◆ Required task
Count lines with the string "scene" in them. State the number alone.

◆ Data

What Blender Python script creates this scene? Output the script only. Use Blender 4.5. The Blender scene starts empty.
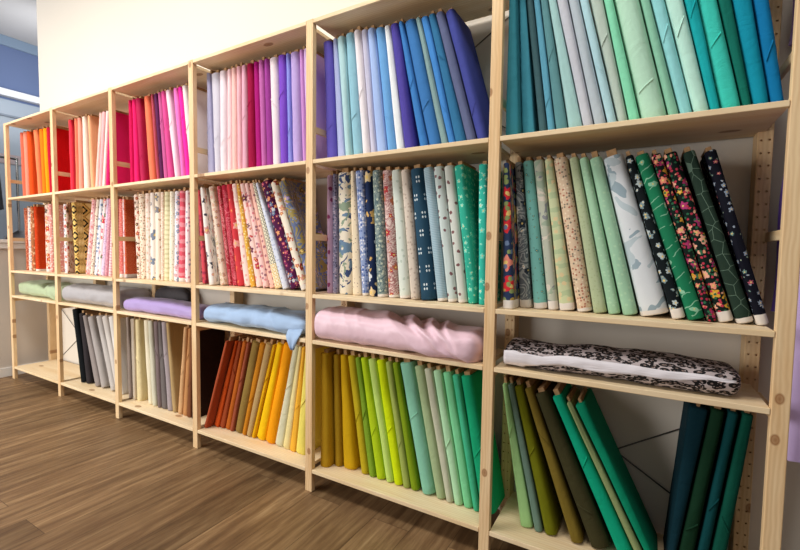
import bpy, math, random
from mathutils import Matrix, Vector, noise

S = bpy.context.scene
COL = S.collection

# ------------------------------------------------------------------ camera, world, lights, exposure
CAM_POS = [4.76375, -1.51109, 1.14741]
CAM_RIGHT = [0.86688, 0.498304, 0.014595]
CAM_FWD = [-0.496846, 0.865998, -0.056487]
CAM_UP = [-0.040787, 0.041716, 0.998297]
LENS = 19.2155
SHIFT = (-0.000453, 0.002625)
cam_data = bpy.data.cameras.new('camera')
cam_data.sensor_width = 36.0
cam_data.lens = LENS
cam_data.shift_x, cam_data.shift_y = SHIFT
cam_data.clip_start = 0.02
cam = bpy.data.objects.new('camera', cam_data)
COL.objects.link(cam)
r_, f_, u_ = CAM_RIGHT, CAM_FWD, CAM_UP
cam.matrix_world = Matrix(((r_[0], u_[0], -f_[0], CAM_POS[0]),
                           (r_[1], u_[1], -f_[1], CAM_POS[1]),
                           (r_[2], u_[2], -f_[2], CAM_POS[2]),
                           (0, 0, 0, 1)))
S.camera = cam

world = bpy.data.worlds.new('world')
S.world = world
world.use_nodes = True
bg = world.node_tree.nodes['Background']
bg.inputs[0].default_value = (1.0, 0.975, 0.95, 1)
bg.inputs[1].default_value = 0.17


def area(name, loc, target, size, size_y, power, col):
    l = bpy.data.lights.new(name, 'AREA')
    l.shape = 'RECTANGLE'
    l.size, l.size_y, l.energy, l.color = size, size_y, power, col
    o = bpy.data.objects.new(name, l)
    COL.objects.link(o)
    o.location = loc
    d = Vector(target) - Vector(loc)
    o.rotation_euler = d.to_track_quat('-Z', 'Y').to_euler()
    return o


WARM = (1.0, 0.97, 0.92)
area('ceiling_panel_light', (0.7, -1.4, 3.5), (0.7, -1.1, 0), 1.2, 0.6, 38, WARM)
area('ceiling_panel_light', (2.5, -1.2, 3.5), (2.5, -1.0, 0), 1.2, 0.6, 36, WARM)
area('ceiling_panel_light', (4.5, -0.95, 3.4), (4.5, -0.8, 0), 1.2, 0.6, 30, WARM)
area('shop_window_light', (0.4, -3.6, 1.5), (2.0, 0.0, 0.6), 3.0, 2.0, 172, (1.0, 0.98, 0.96))
area('next_room_light', (-1.2, 0.9, 3.0), (-1.9, 1.2, 3.6), 1.0, 0.8, 14, (0.95, 0.97, 1.0))
area('next_room_light', (-1.2, -1.2, 3.6), (-1.9, 0.9, 1.5), 1.0, 0.8, 22, (0.95, 0.97, 1.0))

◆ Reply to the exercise
2